Core issues still unaddressed?
I’m sitting here next to my girlfriend. She’s 52 now. About 20 years ago, she was doing all the work of a financial manager while receiving a secretary’s salary; she spoke to the higher-ups about getting the official job title and the commensurate pay and was flat-out told “If we’re going to pay what the work is worth, that position is going to go to a man with a family to support, not to a woman”
We’re not talking my Mom’s generation.
My sister was happily welcomed into the world of engineering as a female in the 1980s. The doors for women had definitely been opened by the feminists of the previous decades. Then she had a daugher with birth defects and although her career wasn’t intrinsically of less worth than that of her husband (also an engineer), someone had to drop out and do nearly full-time child care. Guess which one of them? The child died a few years later and it hasn’t been easy for her to reenter the work-world with that gap in her work-record. Even if employers don’t hold a bias against employing women on the grounds that they might quit to have kids or something.

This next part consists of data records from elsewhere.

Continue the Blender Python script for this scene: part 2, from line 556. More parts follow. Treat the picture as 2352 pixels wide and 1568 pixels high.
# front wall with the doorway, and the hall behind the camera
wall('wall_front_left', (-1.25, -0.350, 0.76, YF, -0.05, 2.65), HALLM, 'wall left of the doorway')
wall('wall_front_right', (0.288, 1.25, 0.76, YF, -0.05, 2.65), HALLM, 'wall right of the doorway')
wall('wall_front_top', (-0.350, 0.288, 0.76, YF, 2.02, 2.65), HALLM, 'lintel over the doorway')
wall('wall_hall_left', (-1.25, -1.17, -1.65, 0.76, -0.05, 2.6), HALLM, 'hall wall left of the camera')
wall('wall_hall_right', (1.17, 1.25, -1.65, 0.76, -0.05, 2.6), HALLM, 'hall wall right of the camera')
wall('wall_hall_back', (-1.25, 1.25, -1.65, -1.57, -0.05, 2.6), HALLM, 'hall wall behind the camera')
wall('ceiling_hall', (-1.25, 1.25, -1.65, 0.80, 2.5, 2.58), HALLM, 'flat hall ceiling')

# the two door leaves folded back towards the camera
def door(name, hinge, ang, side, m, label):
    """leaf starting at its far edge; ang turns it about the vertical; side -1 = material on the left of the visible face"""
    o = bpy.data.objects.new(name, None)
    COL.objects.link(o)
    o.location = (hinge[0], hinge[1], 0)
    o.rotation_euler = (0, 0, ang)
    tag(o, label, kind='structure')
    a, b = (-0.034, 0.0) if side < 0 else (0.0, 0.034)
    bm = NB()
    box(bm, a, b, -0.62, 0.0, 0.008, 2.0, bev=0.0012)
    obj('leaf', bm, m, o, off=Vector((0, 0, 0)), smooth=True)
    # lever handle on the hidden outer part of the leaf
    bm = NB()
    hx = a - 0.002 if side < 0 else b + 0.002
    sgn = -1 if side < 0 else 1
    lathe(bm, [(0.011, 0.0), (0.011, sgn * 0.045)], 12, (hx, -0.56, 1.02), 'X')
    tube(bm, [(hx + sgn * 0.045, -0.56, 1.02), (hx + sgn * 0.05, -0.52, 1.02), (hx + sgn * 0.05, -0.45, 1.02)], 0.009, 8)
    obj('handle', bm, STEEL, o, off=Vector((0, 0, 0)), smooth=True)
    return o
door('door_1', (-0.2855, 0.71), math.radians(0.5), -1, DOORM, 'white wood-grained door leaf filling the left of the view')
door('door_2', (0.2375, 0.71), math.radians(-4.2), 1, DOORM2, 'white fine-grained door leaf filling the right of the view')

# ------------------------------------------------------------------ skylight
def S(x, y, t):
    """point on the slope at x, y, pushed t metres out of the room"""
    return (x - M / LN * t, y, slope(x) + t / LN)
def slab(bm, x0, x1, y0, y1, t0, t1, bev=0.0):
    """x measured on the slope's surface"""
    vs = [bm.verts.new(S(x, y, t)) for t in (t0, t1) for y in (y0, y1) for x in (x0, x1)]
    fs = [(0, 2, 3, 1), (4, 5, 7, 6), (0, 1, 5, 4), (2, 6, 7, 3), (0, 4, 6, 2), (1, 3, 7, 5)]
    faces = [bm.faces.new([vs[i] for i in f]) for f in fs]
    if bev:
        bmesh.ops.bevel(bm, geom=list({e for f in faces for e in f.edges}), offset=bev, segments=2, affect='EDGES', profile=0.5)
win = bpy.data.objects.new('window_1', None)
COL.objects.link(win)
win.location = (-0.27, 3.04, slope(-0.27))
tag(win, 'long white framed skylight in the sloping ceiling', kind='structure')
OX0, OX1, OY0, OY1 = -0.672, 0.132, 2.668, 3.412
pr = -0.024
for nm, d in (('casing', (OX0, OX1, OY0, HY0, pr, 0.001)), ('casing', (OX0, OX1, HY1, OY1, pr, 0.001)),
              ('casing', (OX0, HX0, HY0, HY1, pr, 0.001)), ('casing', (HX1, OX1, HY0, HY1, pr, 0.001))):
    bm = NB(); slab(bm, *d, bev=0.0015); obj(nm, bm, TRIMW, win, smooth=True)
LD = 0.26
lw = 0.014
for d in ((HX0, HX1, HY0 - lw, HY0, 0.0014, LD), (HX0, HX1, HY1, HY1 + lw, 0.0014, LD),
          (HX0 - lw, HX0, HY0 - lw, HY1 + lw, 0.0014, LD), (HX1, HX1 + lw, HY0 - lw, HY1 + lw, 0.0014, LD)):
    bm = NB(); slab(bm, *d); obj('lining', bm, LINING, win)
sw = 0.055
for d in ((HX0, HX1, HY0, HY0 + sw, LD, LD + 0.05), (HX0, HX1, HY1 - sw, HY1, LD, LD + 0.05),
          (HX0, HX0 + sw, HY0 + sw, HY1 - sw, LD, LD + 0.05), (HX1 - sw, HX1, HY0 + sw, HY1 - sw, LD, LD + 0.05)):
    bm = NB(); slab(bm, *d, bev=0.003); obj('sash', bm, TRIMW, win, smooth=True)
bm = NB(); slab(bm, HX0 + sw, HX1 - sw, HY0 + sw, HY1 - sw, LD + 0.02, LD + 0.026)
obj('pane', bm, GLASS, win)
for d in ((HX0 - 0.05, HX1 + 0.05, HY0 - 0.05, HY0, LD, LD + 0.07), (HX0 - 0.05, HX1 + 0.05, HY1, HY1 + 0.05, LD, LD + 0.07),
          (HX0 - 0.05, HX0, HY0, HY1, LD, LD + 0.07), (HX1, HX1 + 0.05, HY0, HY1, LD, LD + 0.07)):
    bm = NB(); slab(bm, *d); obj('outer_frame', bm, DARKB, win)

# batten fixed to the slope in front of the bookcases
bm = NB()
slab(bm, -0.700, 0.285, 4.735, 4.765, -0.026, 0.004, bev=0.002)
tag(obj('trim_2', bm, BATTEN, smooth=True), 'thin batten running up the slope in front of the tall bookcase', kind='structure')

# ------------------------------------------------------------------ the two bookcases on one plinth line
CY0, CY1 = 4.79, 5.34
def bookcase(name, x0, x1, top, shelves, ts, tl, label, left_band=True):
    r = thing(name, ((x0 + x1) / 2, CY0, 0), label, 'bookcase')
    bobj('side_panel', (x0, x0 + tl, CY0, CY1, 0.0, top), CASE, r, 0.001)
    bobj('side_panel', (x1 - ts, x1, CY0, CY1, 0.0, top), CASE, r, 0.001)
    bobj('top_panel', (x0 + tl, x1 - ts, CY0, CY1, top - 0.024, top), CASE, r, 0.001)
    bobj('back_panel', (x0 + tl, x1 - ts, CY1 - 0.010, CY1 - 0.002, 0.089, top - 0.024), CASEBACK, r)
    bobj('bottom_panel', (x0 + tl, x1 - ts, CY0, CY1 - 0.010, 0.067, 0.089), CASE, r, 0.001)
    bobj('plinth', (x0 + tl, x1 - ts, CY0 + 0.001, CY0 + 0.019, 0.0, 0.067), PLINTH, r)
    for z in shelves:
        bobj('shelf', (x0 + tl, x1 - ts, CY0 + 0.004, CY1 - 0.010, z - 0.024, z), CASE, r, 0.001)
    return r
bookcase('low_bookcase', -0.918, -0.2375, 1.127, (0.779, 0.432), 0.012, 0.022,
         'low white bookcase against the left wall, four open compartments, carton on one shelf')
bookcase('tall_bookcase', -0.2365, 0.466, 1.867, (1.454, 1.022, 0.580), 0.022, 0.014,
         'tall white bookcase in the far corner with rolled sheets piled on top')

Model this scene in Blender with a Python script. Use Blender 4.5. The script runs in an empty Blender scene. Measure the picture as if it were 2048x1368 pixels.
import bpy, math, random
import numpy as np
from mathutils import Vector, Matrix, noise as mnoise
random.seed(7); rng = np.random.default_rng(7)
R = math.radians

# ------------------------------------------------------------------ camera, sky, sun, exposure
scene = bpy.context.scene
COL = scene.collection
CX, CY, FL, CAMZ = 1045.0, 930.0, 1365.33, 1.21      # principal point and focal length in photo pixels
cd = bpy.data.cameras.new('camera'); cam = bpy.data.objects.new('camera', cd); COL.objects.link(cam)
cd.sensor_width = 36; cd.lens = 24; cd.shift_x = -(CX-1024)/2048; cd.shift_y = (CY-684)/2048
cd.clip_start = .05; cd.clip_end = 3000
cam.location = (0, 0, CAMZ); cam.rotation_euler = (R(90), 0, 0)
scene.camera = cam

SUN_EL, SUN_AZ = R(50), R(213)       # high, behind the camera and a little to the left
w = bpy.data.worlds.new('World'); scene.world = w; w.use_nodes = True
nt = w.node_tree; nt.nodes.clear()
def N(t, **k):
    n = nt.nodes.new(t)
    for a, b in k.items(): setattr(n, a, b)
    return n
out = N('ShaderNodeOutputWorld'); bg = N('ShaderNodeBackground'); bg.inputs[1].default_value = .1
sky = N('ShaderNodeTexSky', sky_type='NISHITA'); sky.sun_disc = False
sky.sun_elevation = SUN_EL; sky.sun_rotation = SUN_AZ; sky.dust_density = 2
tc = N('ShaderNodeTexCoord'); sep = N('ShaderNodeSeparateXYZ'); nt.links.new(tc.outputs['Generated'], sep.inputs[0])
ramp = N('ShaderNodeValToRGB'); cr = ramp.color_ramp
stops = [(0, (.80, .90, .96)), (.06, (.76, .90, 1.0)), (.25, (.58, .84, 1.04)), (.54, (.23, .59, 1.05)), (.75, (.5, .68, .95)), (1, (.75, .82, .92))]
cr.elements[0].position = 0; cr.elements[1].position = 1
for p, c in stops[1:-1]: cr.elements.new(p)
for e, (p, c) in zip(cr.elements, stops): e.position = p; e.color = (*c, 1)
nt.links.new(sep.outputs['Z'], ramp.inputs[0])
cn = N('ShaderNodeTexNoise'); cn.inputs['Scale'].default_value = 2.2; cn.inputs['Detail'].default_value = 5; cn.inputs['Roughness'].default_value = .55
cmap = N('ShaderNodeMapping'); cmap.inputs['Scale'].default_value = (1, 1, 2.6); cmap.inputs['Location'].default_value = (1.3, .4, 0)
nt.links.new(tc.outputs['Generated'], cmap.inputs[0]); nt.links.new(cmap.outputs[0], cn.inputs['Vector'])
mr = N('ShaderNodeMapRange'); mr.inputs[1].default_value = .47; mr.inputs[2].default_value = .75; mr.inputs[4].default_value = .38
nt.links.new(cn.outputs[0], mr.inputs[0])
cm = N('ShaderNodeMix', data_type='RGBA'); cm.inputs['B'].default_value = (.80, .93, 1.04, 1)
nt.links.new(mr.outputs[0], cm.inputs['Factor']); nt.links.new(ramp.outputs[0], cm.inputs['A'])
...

Neither of those things is easily addressed by a simple law. (The first example might be in theory but in practice it would be hard to prove and therefore the behavior hard to eliminate through legislation alone).
Within the last 5-6 years, a mildly retarded girl in New Jersey was gang-raped by some High School aged fraternity boys. It was pretty ugly. One of the uglier parts was the assertion made by some in the community that she had willingly gone into the house to be with the boys and therefore had somehow forfeited any right to decline subsequent attentions.
I know parents of 14 year olds who, in 2005, continue to conceptualize sex as “boys misusing and taking advantage of girls, who are sluts if they let them do it”. I know parents of 5 and 7 year olds who are seriously bent out of shape when the boy plays with his sister’s dolls.
A great deal of what still needs attention consists of attitudes and perceptions. In some cases, policies and laws and official standards could help change things, but ultimately the big stuff is in peopel’s heads.
I could list more stuff. I shouldn’t need to. It’s out there and you can probably make your own list if you think about it.